I thought they didn't let the CFAA turn private ToSes into criminal acts. Am I missing something here?
Although technically in the criminal code, 18 U.S.C. §1030(g) allows a civil cause of action.
A big lot of hot air (and wasted money) over nothing.
I don't see how it's either of these things? Seems like they are at the very lease violating the TOS.
Fighting them legally might work temporarily, but eventually new viewbot services will arise in other countries that can't be reached legally.

I'm very interested in what measures they use to detect viewbots now. What's stopping twitch themselves from buying a viewbot package for a fake streamer, then shadow banning all the accounts and IPs that show up? There also may be clever statistical methods to detect them.

Ad companies and big websites like youtube also face this problem. It's not unique to twitch. In fact I think most sites with user content have had to deal with spam bots at some point.

I think they rely a lot on users reporting channels that are viewbotting.

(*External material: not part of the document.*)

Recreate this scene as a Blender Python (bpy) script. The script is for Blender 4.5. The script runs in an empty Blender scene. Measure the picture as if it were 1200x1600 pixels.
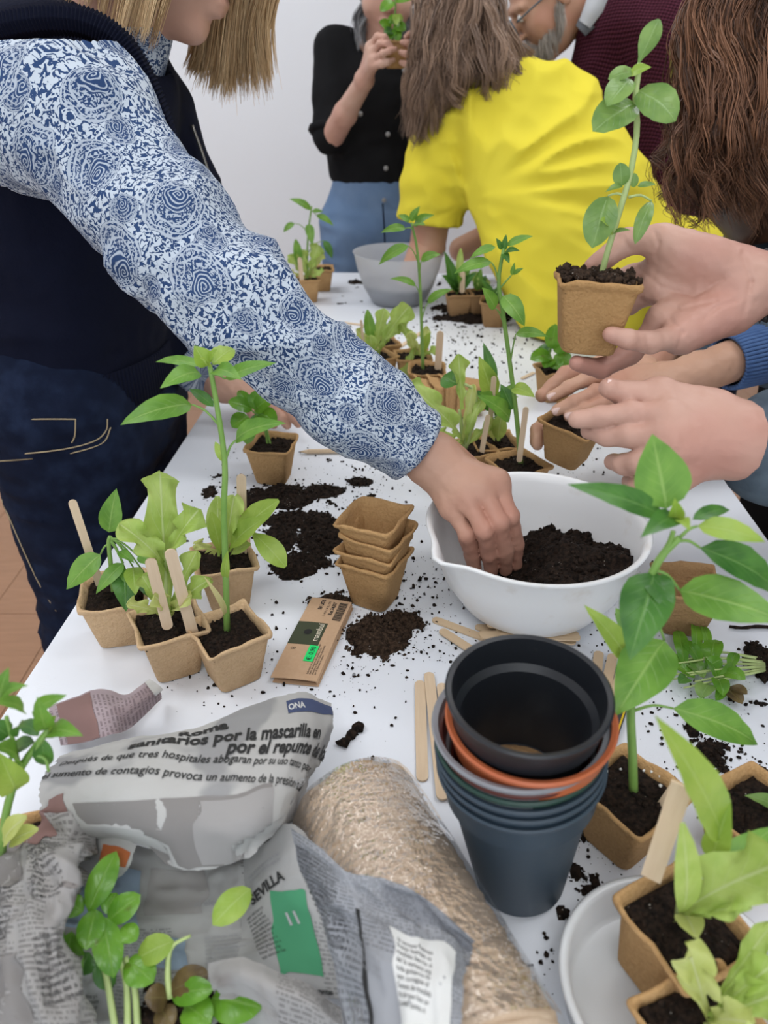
import bpy, bmesh, math, random
import numpy as np
from mathutils import Vector, Matrix, Euler
random.seed(7); RNG = np.random.default_rng(7)
SC = bpy.context.scene; COL = SC.collection
# ---------------------------------------------------------------- camera
CAMZ = 1.25; PITCH = math.radians(30.0); FPX = 1200.0
cam = bpy.data.cameras.new('camera'); camo = bpy.data.objects.new('camera', cam); COL.objects.link(camo)
camo.location = (0, 0, CAMZ); camo.rotation_euler = (math.pi/2 - PITCH, 0, 0)
cam.sensor_fit = 'VERTICAL'; cam.sensor_height = 36.0; cam.lens = 36.0*FPX/1600.0; cam.clip_start = 0.02
cam.dof.use_dof = True; cam.dof.focus_distance = 0.74; cam.dof.aperture_fstop = 7.5
SC.camera = camo
SC.cycles.max_bounces = 6; SC.cycles.diffuse_bounces = 3; SC.cycles.glossy_bounces = 3; SC.cycles.transmission_bounces = 4; SC.cycles.transparent_max_bounces = 6
# ---------------------------------------------------------------- light and exposure
SC.view_settings.view_transform = 'Standard'; SC.view_settings.look = 'None'
SC.view_settings.gamma = 1.0; SC.view_settings.exposure = 0.08; SC.view_settings.use_curve_mapping = False
world = bpy.data.worlds.new('room_light'); SC.world = world; world.use_nodes = True
world.node_tree.nodes['Background'].inputs[0].default_value = (0.83, 0.91, 1.0, 1)
world.node_tree.nodes['Background'].inputs[1].default_value = 1.6
for lx, ly, e in ((-1.1, 0.5, 13), (1.1, 0.5, 13), (-1.1, 2.1, 16), (1.1, 2.1, 16), (0, -0.9, 14)):
    L = bpy.data.lights.new('ceiling_panel_light', 'AREA'); L.shape = 'RECTANGLE'; L.size = 1.2; L.size_y = 0.6
    L.energy = e; L.color = (0.95, 0.975, 1.0)
    lo = bpy.data.objects.new('ceiling_panel_light', L); COL.objects.link(lo); lo.location = (lx, ly, 2.66)
# ---------------------------------------------------------------- picture to place helpers (photo pixels at real depth)
CP, SP = math.cos(PITCH), math.sin(PITCH)
def Pd(px, py, d):                     # point at optical depth d
    u = (px-600)/FPX; v = (py-800)/FPX
    return np.array((d*u, d*(CP - v*SP), CAMZ + d*(-SP - v*CP)))
def Pz(px, py, z=0.75):                # point on a level plane
    v = (py-800)/FPX
    return Pd(px, py, (CAMZ-z)/(SP + v*CP))
def PY(px, py, Y):                     # point on an upright plane across the table
    v = (py-800)/FPX
    return Pd(px, py, Y/(CP - v*SP))
def V3(*a): return np.array(a, dtype=float)
def nrm(v):
    v = np.asarray(v, float); l = np.linalg.norm(v); return v/l if l > 1e-12 else v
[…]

It is usually pretty easy to spot even for a human. You'll notice a channel that is for some reason pretty popular despite being some unknown person. You go check out the streamer and often times in these cases there is very little activity going on in the channel itself. Not many people chatting. This is odd if a stream had a lot of viewers.

It is hard to punish a channel for viewbotting though because you usually can't prove they hired the company to view bot for them. Because someone else could easily try to get a channel in trouble that way by view botting someone else.

I think the biggest giveaway is the low quality content. Two of the biggest Hearthstone streamers are so unfunny and not entertaining at all but still get the top spots.
Oh yeah for sure! I have seen so many people like this. It is pretty obvious when you enter a streamer's channel and it looks like they just started yesterday and have no one talking in chat yet have a couple thousand viewers.
I think a good way to fight them is to use IP reputation services like http://getIPIntel.net since the vast majority of bots will be on hosting IPs or compromised systems.
Can Twitch force the defendants to give out information about it's customers?
I think eventually this will work its way out with people using popular streamers as consultants for how to improve streams, potentially with them taking a cut of the stream revenue. It is something that will probably happen as some streamers no longer want to stream or do it as a side job or something to do to reduce the overall days of streaming. I assume that although one might enjoy streaming, after enough time on twitch I am guessing streamers would like to take a few months off and this seems like the most relevant way to maximize the expertise they have gained.